Start of DATASET RECORDS

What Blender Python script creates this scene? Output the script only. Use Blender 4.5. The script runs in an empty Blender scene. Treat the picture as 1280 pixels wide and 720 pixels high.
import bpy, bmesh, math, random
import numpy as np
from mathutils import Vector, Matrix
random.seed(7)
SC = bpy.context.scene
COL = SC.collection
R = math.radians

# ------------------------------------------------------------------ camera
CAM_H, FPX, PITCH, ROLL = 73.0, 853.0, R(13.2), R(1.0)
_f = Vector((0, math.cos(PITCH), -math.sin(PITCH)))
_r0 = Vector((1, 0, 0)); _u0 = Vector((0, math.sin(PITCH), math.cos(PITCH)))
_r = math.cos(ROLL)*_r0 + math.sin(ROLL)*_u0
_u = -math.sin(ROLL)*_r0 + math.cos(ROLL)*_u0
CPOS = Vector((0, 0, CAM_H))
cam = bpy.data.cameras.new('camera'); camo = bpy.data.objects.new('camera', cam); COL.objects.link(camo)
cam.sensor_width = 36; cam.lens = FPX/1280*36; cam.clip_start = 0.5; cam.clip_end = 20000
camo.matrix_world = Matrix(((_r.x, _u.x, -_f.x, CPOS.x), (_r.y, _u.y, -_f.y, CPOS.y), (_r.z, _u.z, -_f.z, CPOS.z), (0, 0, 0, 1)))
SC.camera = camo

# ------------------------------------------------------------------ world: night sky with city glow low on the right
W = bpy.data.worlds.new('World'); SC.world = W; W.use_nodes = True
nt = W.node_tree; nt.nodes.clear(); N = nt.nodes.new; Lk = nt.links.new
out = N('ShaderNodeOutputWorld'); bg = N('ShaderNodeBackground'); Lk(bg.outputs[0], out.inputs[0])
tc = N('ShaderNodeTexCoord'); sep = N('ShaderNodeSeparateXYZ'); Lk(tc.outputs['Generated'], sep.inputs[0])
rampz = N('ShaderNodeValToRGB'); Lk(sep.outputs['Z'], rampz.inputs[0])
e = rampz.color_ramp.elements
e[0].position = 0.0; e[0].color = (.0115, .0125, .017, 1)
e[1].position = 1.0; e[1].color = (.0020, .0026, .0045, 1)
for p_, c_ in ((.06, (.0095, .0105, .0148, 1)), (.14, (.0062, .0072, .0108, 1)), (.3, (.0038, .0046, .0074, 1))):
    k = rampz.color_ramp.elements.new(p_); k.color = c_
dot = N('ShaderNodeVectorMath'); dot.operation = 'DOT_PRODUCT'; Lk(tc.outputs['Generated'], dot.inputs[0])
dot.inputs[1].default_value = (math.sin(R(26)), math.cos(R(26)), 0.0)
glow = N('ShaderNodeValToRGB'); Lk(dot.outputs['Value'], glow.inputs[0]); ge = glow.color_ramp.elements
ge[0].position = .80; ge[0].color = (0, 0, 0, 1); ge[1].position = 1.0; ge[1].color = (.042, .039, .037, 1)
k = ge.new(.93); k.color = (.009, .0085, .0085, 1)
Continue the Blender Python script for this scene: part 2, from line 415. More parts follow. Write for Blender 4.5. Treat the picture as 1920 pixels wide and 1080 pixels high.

End of DATASET RECORDS

## INSTRUCTIONS FOR THE TASK
Extract exactly the leading lines of the data, stopping at and including the line with "SC.camera = camo".

## ANSWER TO THIS TASK
What Blender Python script creates this scene? Output the script only. Use Blender 4.5. The script runs in an empty Blender scene. Treat the picture as 1280 pixels wide and 720 pixels high.
import bpy, bmesh, math, random
import numpy as np
from mathutils import Vector, Matrix
random.seed(7)
SC = bpy.context.scene
COL = SC.collection
R = math.radians

# ------------------------------------------------------------------ camera
CAM_H, FPX, PITCH, ROLL = 73.0, 853.0, R(13.2), R(1.0)
_f = Vector((0, math.cos(PITCH), -math.sin(PITCH)))
_r0 = Vector((1, 0, 0)); _u0 = Vector((0, math.sin(PITCH), math.cos(PITCH)))
_r = math.cos(ROLL)*_r0 + math.sin(ROLL)*_u0
_u = -math.sin(ROLL)*_r0 + math.cos(ROLL)*_u0
CPOS = Vector((0, 0, CAM_H))
cam = bpy.data.cameras.new('camera'); camo = bpy.data.objects.new('camera', cam); COL.objects.link(camo)
cam.sensor_width = 36; cam.lens = FPX/1280*36; cam.clip_start = 0.5; cam.clip_end = 20000
camo.matrix_world = Matrix(((_r.x, _u.x, -_f.x, CPOS.x), (_r.y, _u.y, -_f.y, CPOS.y), (_r.z, _u.z, -_f.z, CPOS.z), (0, 0, 0, 1)))
SC.camera = camo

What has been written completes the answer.